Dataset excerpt
────────────────────
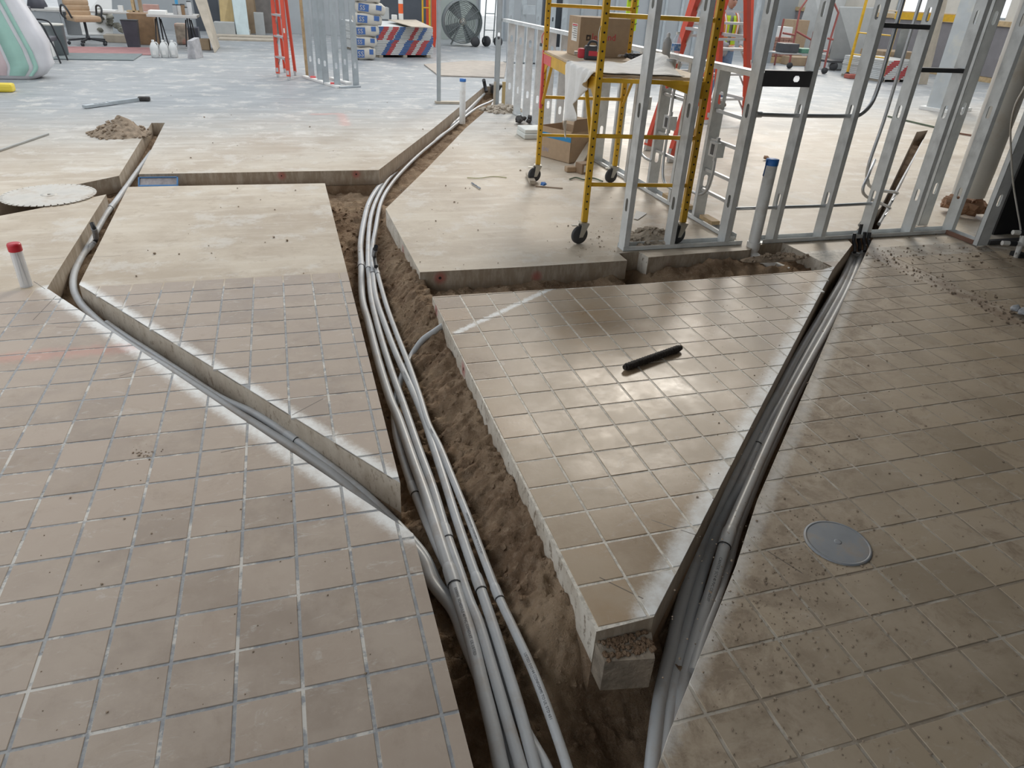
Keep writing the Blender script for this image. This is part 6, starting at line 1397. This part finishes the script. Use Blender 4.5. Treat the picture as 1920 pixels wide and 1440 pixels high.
# safety vest: torso shell with an open front, stripes over it
def shell(name, m, zs, a0, a1, off, parent=per):
    b = MB(); n = 22; prof_ = {.92: (.185, .135), 1.0: (.182, .132), 1.12: (.175, .128), 1.25: (.190, .132), 1.36: (.185, .122), 1.44: (.135, .10)}
    ks = sorted(prof_)
    def rad(z):
        for i in range(len(ks)-1):
            if ks[i] <= z <= ks[i+1]: t = (z-ks[i])/(ks[i+1]-ks[i]); return tuple(prof_[ks[i]][q]*(1-t)+prof_[ks[i+1]][q]*t for q in (0, 1))
        return prof_[ks[-1]]
    vs = []
    for z in zs:
        rx, ry = rad(z)
        for k in range(n+1): a = a0+(a1-a0)*k/n; vs.append(Vector(((rx+off)*math.cos(a), (ry+off)*math.sin(a), z)))
    b.add(vs, [(j*(n+1)+k, j*(n+1)+k+1, (j+1)*(n+1)+k+1, (j+1)*(n+1)+k) for j in range(len(zs)-1) for k in range(n)], True)
    o = b.build(name, m, parent, world=False); md = o.modifiers.new('thick', 'SOLIDIFY'); md.thickness = .004; return o
f0 = -math.pi/2
vt = shell('vest', 'vest_lime', [.92, 1.0, 1.08, 1.16, 1.25, 1.33, 1.40, 1.44], f0+.18, f0+2*math.pi-.18, .012)
for z in (.97, 1.14): shell('orange_band', 'vest_orange', [z-.035, z, z+.035], f0+.2, f0+2*math.pi-.2, .016, vt); shell('silver_band', 'vest_silver', [z-.02, z, z+.02], f0+.2, f0+2*math.pi-.2, .019, vt)
for s in (-1, 1):
    for w, off, m, nm in ((.05, .018, 'vest_orange', 'orange_strap'), (.026, .023, 'vest_silver', 'silver_strap')):
        P = [V3(s*.10, -.137-off, 1.14), V3(s*.11, -.138-off, 1.28), V3(s*.12, -.112-off, 1.38), V3(s*.12, -.05-off*.3, 1.455+off), V3(s*.12, .05, 1.46+off), V3(s*.11, .12+off, 1.36)]
        b = MB(); Q = spline(P, 4); b.add([q+V3(d*w/2, 0, 0) for q in Q for d in (-1, 1)], [(2*i, 2*i+1, 2*i+3, 2*i+2) for i in range(len(Q)-1)], True); o = b.build(nm, m, vt, world=False); o.modifiers.new('thick', 'SOLIDIFY').thickness = .003
# second vest hanging on the far studs behind the scaffold
v_ = 9.2; a = atv(1183, 22, v_); hv = thing('hanging_vest', 'lime green safety vest hanging behind the scaffold carton', 'vest', (a.x, v_, a.z-.3))
MB().bbox(a.x-.06, a.x+.10, v_, v_+.03, a.z-.22, a.z+.22, .012).build('vest_cloth', 'vest_lime', hv)
for i in range(4): q = a.z-.18+.1*i; MB().bar((a.x-.05, v_-.004, q), (a.x+.10, v_-.004, q+.05), .02, .006).build('dark_mark', 'charcoal', hv)
MB().tube([(a.x, v_+.015, a.z+.2), (a.x, v_+.015, a.z+.9)], .01, 8).build('hook', 'zinc', hv)
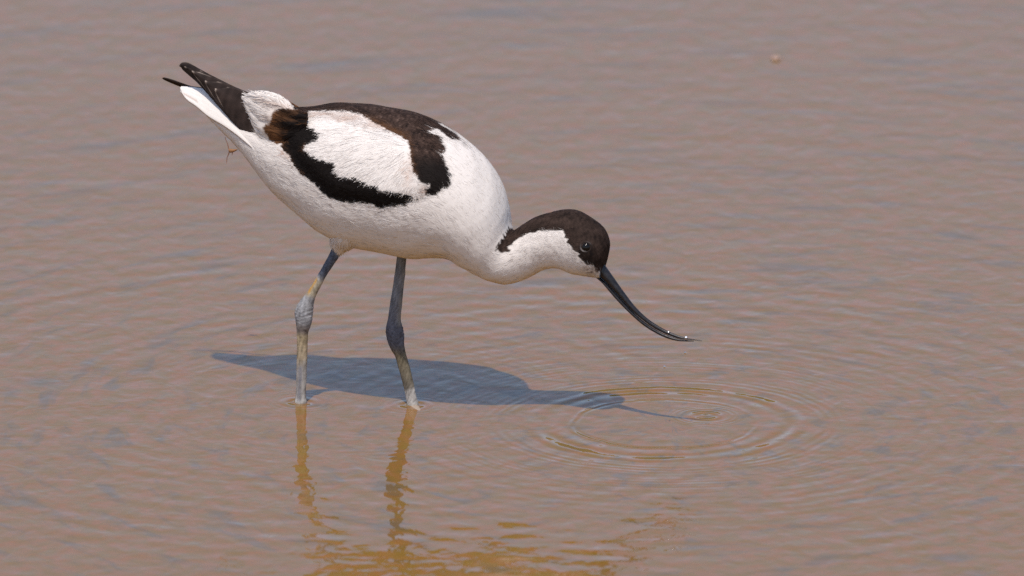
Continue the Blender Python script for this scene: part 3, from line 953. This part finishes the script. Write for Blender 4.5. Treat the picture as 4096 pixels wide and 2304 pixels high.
drop(2741, 1412, 0, .0010, 'tiny clear drop falling just under the bill tip', 'drops falling from the bill')
drop(2658, 1468, 0, .0010, 'tiny clear falling drop, the lower one left of the bill tip', 'drops falling from the bill')
drop(2674, 1328, -9, .0008, 'bright bead of water on the bill, farther back from the tip', 'beads of water on the bill', 1)
drop(2744, 1350, -6, .0011, 'bright bead of water on the bill, nearest the tip', 'beads of water on the bill', 1)

# a gnat-like insect hanging in the air behind the tail
mb = MB()
d_ = 500


def at(px, py): return onbird(px, py, d_)


def tube(mb, pts, rad, col, nv=8):
    pts = np.array(pts); G = []
    for i, p in enumerate(pts):
        t = pts[min(i + 1, len(pts) - 1)] - pts[max(i - 1, 0)]; t /= np.linalg.norm(t)
        u = np.cross(t, [.3, .9, .2]); u /= np.linalg.norm(u); v = np.cross(t, u)
        a = np.linspace(0, 2 * math.pi, nv, endpoint=False)
        G.append(p + rad[i] * (np.cos(a)[:, None] * u + np.sin(a)[:, None] * v))
    add_loft(mb, np.array(G), col)


ORG = (.26, .13, .06)
tube(mb, [at(x, y) for x, y in ((914, 600), (918, 601), (924, 603), (932, 603), (942, 600), (950, 598))], np.array([.4, 1.6, 2.0, 1.5, 1.0, .3]) * .0009, ORG)
tube(mb, [at(x, y) for x, y in ((916, 602), (914, 590), (909, 572), (903, 558), (900, 548))], [.0004, .0004, .0003, .0003, .0002], (.25, .12, .08))
tube(mb, [at(x, y) for x, y in ((918, 603), (914, 618), (908, 630), (907, 645), (906, 655))], [.0004, .0004, .0003, .0003, .0002], (.25, .12, .08))
tube(mb, [at(x, y) for x, y in ((926, 604), (930, 612), (927, 622))], [.0004, .0003, .0002], (.25, .12, .08))
tag(mb.build('insect', M_QUILL), 'tiny blurred orange-brown insect with trailing legs below the white tail', 'insect')

# pale scrap floating far out
p = onwater(3102, 237)
mb = MB()
t = np.linspace(.05, math.pi - .05, 18); a = np.linspace(0, 2 * math.pi, 28, endpoint=False)
G = np.stack([np.sin(t)[:, None] * np.cos(a), np.sin(t)[:, None] * np.sin(a), np.cos(t)[:, None] * np.ones(28)], -1)
G = G * (1 + .12 * vnoise(G, 3, 77))[..., None]
G = p + np.array([0, 0, .0006]) + G * np.array([.0046, .0060, .0022])
add_loft(mb, G, (.34, .23, .175))
tag(mb.build('floating_scrap', M_QUILL), 'small pale pinkish scrap floating on the open water behind the bird', 'floating scrap')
────────────────────
Quote the entries above word for word. Leave the images out.

Keep writing the Blender script for this image. This is part 6, starting at line 1397. This part finishes the script. Use Blender 4.5. Treat the picture as 1920 pixels wide and 1440 pixels high.
# safety vest: torso shell with an open front, stripes over it
def shell(name, m, zs, a0, a1, off, parent=per):
    b = MB(); n = 22; prof_ = {.92: (.185, .135), 1.0: (.182, .132), 1.12: (.175, .128), 1.25: (.190, .132), 1.36: (.185, .122), 1.44: (.135, .10)}
    ks = sorted(prof_)
    def rad(z):
        for i in range(len(ks)-1):
            if ks[i] <= z <= ks[i+1]: t = (z-ks[i])/(ks[i+1]-ks[i]); return tuple(prof_[ks[i]][q]*(1-t)+prof_[ks[i+1]][q]*t for q in (0, 1))
        return prof_[ks[-1]]
    vs = []
    for z in zs:
        rx, ry = rad(z)
        for k in range(n+1): a = a0+(a1-a0)*k/n; vs.append(Vector(((rx+off)*math.cos(a), (ry+off)*math.sin(a), z)))
    b.add(vs, [(j*(n+1)+k, j*(n+1)+k+1, (j+1)*(n+1)+k+1, (j+1)*(n+1)+k) for j in range(len(zs)-1) for k in range(n)], True)
    o = b.build(name, m, parent, world=False); md = o.modifiers.new('thick', 'SOLIDIFY'); md.thickness = .004; return o
f0 = -math.pi/2
vt = shell('vest', 'vest_lime', [.92, 1.0, 1.08, 1.16, 1.25, 1.33, 1.40, 1.44], f0+.18, f0+2*math.pi-.18, .012)
for z in (.97, 1.14): shell('orange_band', 'vest_orange', [z-.035, z, z+.035], f0+.2, f0+2*math.pi-.2, .016, vt); shell('silver_band', 'vest_silver', [z-.02, z, z+.02], f0+.2, f0+2*math.pi-.2, .019, vt)
for s in (-1, 1):
    for w, off, m, nm in ((.05, .018, 'vest_orange', 'orange_strap'), (.026, .023, 'vest_silver', 'silver_strap')):
        P = [V3(s*.10, -.137-off, 1.14), V3(s*.11, -.138-off, 1.28), V3(s*.12, -.112-off, 1.38), V3(s*.12, -.05-off*.3, 1.455+off), V3(s*.12, .05, 1.46+off), V3(s*.11, .12+off, 1.36)]
        b = MB(); Q = spline(P, 4); b.add([q+V3(d*w/2, 0, 0) for q in Q for d in (-1, 1)], [(2*i, 2*i+1, 2*i+3, 2*i+2) for i in range(len(Q)-1)], True); o = b.build(nm, m, vt, world=False); o.modifiers.new('thick', 'SOLIDIFY').thickness = .003
# second vest hanging on the far studs behind the scaffold
v_ = 9.2; a = atv(1183, 22, v_); hv = thing('hanging_vest', 'lime green safety vest hanging behind the scaffold carton', 'vest', (a.x, v_, a.z-.3))
MB().bbox(a.x-.06, a.x+.10, v_, v_+.03, a.z-.22, a.z+.22, .012).build('vest_cloth', 'vest_lime', hv)
for i in range(4): q = a.z-.18+.1*i; MB().bar((a.x-.05, v_-.004, q), (a.x+.10, v_-.004, q+.05), .02, .006).build('dark_mark', 'charcoal', hv)
MB().tube([(a.x, v_+.015, a.z+.2), (a.x, v_+.015, a.z+.9)], .01, 8).build('hook', 'zinc', hv)
Continue the Blender Python script for this scene: part 3, from line 953. This part finishes the script. Write for Blender 4.5. Treat the picture as 4096 pixels wide and 2304 pixels high.
drop(2741, 1412, 0, .0010, 'tiny clear drop falling just under the bill tip', 'drops falling from the bill')
drop(2658, 1468, 0, .0010, 'tiny clear falling drop, the lower one left of the bill tip', 'drops falling from the bill')
drop(2674, 1328, -9, .0008, 'bright bead of water on the bill, farther back from the tip', 'beads of water on the bill', 1)
drop(2744, 1350, -6, .0011, 'bright bead of water on the bill, nearest the tip', 'beads of water on the bill', 1)

# a gnat-like insect hanging in the air behind the tail
mb = MB()
d_ = 500


def at(px, py): return onbird(px, py, d_)


def tube(mb, pts, rad, col, nv=8):
    pts = np.array(pts); G = []
    for i, p in enumerate(pts):
        t = pts[min(i + 1, len(pts) - 1)] - pts[max(i - 1, 0)]; t /= np.linalg.norm(t)
        u = np.cross(t, [.3, .9, .2]); u /= np.linalg.norm(u); v = np.cross(t, u)
        a = np.linspace(0, 2 * math.pi, nv, endpoint=False)
        G.append(p + rad[i] * (np.cos(a)[:, None] * u + np.sin(a)[:, None] * v))
    add_loft(mb, np.array(G), col)


ORG = (.26, .13, .06)
tube(mb, [at(x, y) for x, y in ((914, 600), (918, 601), (924, 603), (932, 603), (942, 600), (950, 598))], np.array([.4, 1.6, 2.0, 1.5, 1.0, .3]) * .0009, ORG)
tube(mb, [at(x, y) for x, y in ((916, 602), (914, 590), (909, 572), (903, 558), (900, 548))], [.0004, .0004, .0003, .0003, .0002], (.25, .12, .08))
tube(mb, [at(x, y) for x, y in ((918, 603), (914, 618), (908, 630), (907, 645), (906, 655))], [.0004, .0004, .0003, .0003, .0002], (.25, .12, .08))
tube(mb, [at(x, y) for x, y in ((926, 604), (930, 612), (927, 622))], [.0004, .0003, .0002], (.25, .12, .08))
tag(mb.build('insect', M_QUILL), 'tiny blurred orange-brown insect with trailing legs below the white tail', 'insect')

# pale scrap floating far out
p = onwater(3102, 237)
mb = MB()
t = np.linspace(.05, math.pi - .05, 18); a = np.linspace(0, 2 * math.pi, 28, endpoint=False)
G = np.stack([np.sin(t)[:, None] * np.cos(a), np.sin(t)[:, None] * np.sin(a), np.cos(t)[:, None] * np.ones(28)], -1)
G = G * (1 + .12 * vnoise(G, 3, 77))[..., None]
G = p + np.array([0, 0, .0006]) + G * np.array([.0046, .0060, .0022])
add_loft(mb, G, (.34, .23, .175))
tag(mb.build('floating_scrap', M_QUILL), 'small pale pinkish scrap floating on the open water behind the bird', 'floating scrap')